Os debates programados pelo projeto ocorreram em frente a uma das casas localizadas na comunidade do Barranco, que fica exatamente em um dos pontos mais altos dos barrancos que dão nome à comunidade e abriga o altar mantido em honra a São Benedito, festejado como padroeiro da comunidade. A partir da manifestação clara dos comunitários em iniciar o processo formal de autorreconhecimento como remanescentes de quilombo, o MPF recomendou à Fundação Cultural Palmares, na véspera do Dia da Consciência Negra, a instauração de processo de certificação da comunidade e realização de visita técnica para prestar esclarecimentos aos moradores.

A tão sonhada visita técnica da Fundação Cultural Palmares à comunidade do Barranco ocorreu em fevereiro deste ano, em atendimento à recomendação do MPF. Além de ouvir os moradores sobre a relação histórica da comunidade com a migração da população para a capital amazonense no século XIX, os técnicos da fundação colheram informações para subsidiar o parecer sobre a certificação do autorreconhecimento como remanescentes de quilombo, manifestado pelos comunitários durante o processo.

Antes mesmo da publicação da certificação no Diário Oficial, o MPF/AM expediu recomendações ao Instituto do Patrimônio Histórico e Artístico Nacional (Iphan) e à Secretaria de Cultura do Estado do Amazonas para que providenciassem o registro da Festa de São Benedito como bem do patrimônio cultural brasileiro e de Manaus. O festejo é realizado tradicionalmente entre os meses de março e abril, na comunidade do Barranco, desde a chegada dos negros do Maranhão, no fim do século XIX e início do século XX, até hoje.

Jamilly Souza, que pertence a uma das famílias fundadoras da comunidade e hoje é uma das lideranças do Barranco, contou que a notícia da certificação foi recebida com muita festa pelos moradores. Ela ressaltou que o reconhecimento formal trazido pela certificação abre novos horizontes para toda a comunidade negra do Amazonas. “Essa vitória nos torna mais visíveis aos olhos da sociedade, pois muita gente sequer imaginava que nossa comunidade existe e resiste em Manaus. Estamos fazendo história”, disse.

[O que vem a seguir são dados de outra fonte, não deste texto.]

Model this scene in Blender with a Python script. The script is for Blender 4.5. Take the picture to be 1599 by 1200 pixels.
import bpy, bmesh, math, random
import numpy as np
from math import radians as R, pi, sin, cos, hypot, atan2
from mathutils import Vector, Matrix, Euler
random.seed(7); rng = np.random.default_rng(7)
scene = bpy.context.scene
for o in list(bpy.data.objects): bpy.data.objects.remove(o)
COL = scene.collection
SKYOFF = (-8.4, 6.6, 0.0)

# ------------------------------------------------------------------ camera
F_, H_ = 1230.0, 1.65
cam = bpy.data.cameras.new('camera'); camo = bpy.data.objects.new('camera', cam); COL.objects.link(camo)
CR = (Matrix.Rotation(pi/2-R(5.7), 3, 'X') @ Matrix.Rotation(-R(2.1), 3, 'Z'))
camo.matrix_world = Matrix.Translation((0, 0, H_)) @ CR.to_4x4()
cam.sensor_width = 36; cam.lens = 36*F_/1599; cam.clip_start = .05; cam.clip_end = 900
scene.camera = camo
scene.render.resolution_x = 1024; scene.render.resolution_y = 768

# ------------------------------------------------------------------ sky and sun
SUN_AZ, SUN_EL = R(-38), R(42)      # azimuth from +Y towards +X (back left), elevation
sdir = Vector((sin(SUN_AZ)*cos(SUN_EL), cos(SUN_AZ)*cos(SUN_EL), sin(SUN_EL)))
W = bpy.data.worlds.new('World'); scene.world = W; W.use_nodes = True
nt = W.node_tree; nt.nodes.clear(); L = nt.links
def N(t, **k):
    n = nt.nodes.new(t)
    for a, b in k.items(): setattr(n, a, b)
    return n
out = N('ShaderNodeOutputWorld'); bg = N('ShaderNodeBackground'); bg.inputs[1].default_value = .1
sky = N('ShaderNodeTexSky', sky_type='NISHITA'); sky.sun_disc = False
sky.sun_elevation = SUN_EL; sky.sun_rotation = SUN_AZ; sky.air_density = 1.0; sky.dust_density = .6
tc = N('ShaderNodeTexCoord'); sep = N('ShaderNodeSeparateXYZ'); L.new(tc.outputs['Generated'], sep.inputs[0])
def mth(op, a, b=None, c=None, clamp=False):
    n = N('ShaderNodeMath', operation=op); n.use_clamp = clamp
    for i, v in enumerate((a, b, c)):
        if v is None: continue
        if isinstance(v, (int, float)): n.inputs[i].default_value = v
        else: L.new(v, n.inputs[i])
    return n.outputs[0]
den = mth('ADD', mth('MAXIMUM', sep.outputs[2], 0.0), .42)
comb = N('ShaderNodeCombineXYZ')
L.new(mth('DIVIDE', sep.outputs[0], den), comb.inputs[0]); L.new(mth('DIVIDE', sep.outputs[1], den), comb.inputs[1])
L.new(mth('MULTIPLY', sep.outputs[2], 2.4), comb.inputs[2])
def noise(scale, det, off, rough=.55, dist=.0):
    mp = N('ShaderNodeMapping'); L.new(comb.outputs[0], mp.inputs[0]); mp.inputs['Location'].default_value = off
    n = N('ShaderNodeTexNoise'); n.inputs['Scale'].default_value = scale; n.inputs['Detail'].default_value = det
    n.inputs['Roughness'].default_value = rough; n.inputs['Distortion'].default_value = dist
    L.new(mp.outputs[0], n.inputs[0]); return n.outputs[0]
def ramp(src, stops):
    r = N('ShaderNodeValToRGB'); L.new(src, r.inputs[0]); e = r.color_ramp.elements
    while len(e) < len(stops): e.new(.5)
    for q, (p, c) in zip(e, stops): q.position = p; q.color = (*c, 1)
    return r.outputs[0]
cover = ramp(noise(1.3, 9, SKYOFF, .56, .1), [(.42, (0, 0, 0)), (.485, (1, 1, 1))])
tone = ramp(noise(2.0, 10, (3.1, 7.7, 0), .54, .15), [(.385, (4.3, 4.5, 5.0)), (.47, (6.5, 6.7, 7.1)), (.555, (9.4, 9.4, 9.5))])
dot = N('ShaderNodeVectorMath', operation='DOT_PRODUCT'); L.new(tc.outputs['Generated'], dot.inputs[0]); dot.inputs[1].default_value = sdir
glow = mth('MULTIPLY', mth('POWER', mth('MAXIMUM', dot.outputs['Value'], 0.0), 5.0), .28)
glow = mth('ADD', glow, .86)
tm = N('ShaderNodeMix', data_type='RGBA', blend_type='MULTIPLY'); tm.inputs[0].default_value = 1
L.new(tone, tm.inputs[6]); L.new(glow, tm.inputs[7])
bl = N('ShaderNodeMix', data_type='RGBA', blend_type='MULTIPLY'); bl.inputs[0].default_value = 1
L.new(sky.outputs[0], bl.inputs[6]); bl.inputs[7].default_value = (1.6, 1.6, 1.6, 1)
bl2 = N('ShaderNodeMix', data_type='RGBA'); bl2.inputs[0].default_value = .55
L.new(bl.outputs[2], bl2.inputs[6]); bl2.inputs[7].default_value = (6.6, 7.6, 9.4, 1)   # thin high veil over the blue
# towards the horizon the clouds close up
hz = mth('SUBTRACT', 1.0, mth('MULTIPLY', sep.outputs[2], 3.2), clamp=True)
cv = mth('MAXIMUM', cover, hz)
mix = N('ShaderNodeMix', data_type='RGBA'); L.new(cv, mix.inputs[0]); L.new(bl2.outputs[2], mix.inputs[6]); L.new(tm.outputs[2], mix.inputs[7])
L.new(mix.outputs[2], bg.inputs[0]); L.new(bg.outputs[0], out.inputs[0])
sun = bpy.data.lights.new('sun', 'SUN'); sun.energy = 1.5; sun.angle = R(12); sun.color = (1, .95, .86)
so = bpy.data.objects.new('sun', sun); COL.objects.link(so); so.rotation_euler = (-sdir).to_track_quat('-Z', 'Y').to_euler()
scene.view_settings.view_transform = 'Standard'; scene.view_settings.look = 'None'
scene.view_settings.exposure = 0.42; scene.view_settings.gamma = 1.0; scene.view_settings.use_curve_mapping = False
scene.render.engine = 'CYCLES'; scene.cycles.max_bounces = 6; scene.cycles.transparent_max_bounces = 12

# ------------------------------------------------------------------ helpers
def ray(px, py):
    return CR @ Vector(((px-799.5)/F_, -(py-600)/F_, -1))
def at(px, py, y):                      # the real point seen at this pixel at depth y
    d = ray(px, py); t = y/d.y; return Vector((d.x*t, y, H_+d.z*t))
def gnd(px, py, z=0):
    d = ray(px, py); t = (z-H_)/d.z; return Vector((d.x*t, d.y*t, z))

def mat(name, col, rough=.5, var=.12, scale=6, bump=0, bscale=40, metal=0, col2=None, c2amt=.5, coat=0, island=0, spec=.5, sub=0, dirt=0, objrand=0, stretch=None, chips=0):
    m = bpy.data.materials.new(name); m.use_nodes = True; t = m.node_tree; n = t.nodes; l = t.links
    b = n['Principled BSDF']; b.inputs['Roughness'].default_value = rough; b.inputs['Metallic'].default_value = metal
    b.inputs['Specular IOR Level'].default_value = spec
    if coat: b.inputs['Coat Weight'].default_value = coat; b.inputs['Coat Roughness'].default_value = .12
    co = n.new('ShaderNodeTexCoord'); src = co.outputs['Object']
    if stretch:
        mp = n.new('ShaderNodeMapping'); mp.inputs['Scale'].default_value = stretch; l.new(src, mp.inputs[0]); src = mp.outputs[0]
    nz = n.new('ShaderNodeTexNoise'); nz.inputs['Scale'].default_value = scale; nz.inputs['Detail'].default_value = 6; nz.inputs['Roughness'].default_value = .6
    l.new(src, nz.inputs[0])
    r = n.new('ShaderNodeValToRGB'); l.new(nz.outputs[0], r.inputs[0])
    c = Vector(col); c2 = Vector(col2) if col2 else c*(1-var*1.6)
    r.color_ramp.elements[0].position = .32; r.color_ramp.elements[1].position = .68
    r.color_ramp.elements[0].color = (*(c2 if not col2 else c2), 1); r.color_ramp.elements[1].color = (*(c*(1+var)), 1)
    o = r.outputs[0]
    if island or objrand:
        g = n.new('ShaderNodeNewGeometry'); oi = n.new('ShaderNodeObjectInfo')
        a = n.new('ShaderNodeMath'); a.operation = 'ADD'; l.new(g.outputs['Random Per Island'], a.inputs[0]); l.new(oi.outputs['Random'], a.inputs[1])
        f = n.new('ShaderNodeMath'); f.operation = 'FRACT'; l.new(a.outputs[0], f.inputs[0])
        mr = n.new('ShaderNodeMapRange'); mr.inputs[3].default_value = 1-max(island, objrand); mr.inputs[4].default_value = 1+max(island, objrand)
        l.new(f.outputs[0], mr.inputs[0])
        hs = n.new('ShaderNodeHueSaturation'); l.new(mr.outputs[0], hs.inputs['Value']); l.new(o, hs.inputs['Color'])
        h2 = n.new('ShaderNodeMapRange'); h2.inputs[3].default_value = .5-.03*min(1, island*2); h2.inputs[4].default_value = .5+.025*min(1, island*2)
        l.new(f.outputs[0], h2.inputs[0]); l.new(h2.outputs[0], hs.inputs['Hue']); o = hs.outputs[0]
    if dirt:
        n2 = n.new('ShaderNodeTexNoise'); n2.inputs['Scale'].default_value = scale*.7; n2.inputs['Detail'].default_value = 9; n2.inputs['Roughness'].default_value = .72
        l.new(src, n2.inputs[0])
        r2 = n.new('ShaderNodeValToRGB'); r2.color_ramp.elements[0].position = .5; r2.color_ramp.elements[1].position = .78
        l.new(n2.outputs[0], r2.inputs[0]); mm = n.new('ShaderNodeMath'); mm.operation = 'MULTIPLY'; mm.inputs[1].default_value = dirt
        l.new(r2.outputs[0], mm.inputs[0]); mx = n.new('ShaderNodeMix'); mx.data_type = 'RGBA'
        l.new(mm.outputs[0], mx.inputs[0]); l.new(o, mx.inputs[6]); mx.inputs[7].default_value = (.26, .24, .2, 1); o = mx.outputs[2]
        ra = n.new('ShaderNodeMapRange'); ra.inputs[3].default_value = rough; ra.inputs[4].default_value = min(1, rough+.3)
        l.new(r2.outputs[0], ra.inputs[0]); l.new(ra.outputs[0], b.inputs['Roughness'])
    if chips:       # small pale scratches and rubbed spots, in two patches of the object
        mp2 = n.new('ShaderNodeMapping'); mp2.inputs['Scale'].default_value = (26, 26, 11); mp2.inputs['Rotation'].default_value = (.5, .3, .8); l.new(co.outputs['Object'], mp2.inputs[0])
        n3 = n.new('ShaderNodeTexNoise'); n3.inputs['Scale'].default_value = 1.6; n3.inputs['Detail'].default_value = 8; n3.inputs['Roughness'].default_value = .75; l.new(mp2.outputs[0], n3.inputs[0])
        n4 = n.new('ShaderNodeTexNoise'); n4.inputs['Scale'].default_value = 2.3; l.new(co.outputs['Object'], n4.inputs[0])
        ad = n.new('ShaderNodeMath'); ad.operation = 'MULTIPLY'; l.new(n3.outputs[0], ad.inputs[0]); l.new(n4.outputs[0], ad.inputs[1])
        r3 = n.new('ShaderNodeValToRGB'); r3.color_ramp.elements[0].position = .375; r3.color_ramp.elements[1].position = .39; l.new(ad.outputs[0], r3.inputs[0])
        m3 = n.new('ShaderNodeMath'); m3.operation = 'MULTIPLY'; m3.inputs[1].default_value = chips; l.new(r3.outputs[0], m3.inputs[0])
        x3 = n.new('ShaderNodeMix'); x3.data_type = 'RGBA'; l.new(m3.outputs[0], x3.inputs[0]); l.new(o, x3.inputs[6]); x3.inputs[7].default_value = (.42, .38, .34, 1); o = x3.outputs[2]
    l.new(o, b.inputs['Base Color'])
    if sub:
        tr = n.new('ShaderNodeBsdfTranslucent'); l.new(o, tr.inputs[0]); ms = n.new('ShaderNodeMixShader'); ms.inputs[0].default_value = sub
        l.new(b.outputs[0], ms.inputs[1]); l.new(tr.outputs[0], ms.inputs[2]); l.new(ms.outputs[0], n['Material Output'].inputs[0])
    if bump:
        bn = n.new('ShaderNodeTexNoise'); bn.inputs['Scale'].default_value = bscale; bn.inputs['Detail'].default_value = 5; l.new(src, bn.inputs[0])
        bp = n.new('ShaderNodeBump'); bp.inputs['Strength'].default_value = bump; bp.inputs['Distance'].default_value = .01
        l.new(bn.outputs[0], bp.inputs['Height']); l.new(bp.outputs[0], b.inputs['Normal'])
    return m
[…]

A expectativa dos moradores do Barranco a partir da certificação, segundo Jamilly Souza, é poder proporcionar novos aprendizados tanto para a comunidade local como para todo o Estado a partir do acesso aos programas federais voltados às comunidades quilombolas. “Muitos moradores da própria comunidade desconhecem sua história, é muito importante sabermos de onde viemos. Muitos também foram discriminados, nunca tiveram oportunidades na vida pelo simples fato de serem negros. Precisamos desenvolver iniciativas para difundir nossa história e resgatar nessas pessoas o orgulho de suas origens de resistência negra e quilombola”, completou.

Políticas públicas e programas de acesso à cidadania – Como não houve reivindicação por demarcação de terra na certificação da comunidade do Barranco, a publicação oficial da portaria de registro junto à Fundação Cultural Palmares encerra o processo. Conforme informações disponíveis no site da instituição, a formalização da existência das comunidades quilombolas garante a elas o direito a assessoramento jurídico e no desenvolvimento de projetos, programas e políticas públicas de acesso à cidadania.

Em todo o país, mais de 2,3 mil comunidades são certificadas como quilombolas. Conforme o site da fundação, o Amazonas concentra outras cinco comunidades reconhecidas como remanescentes de quilombo.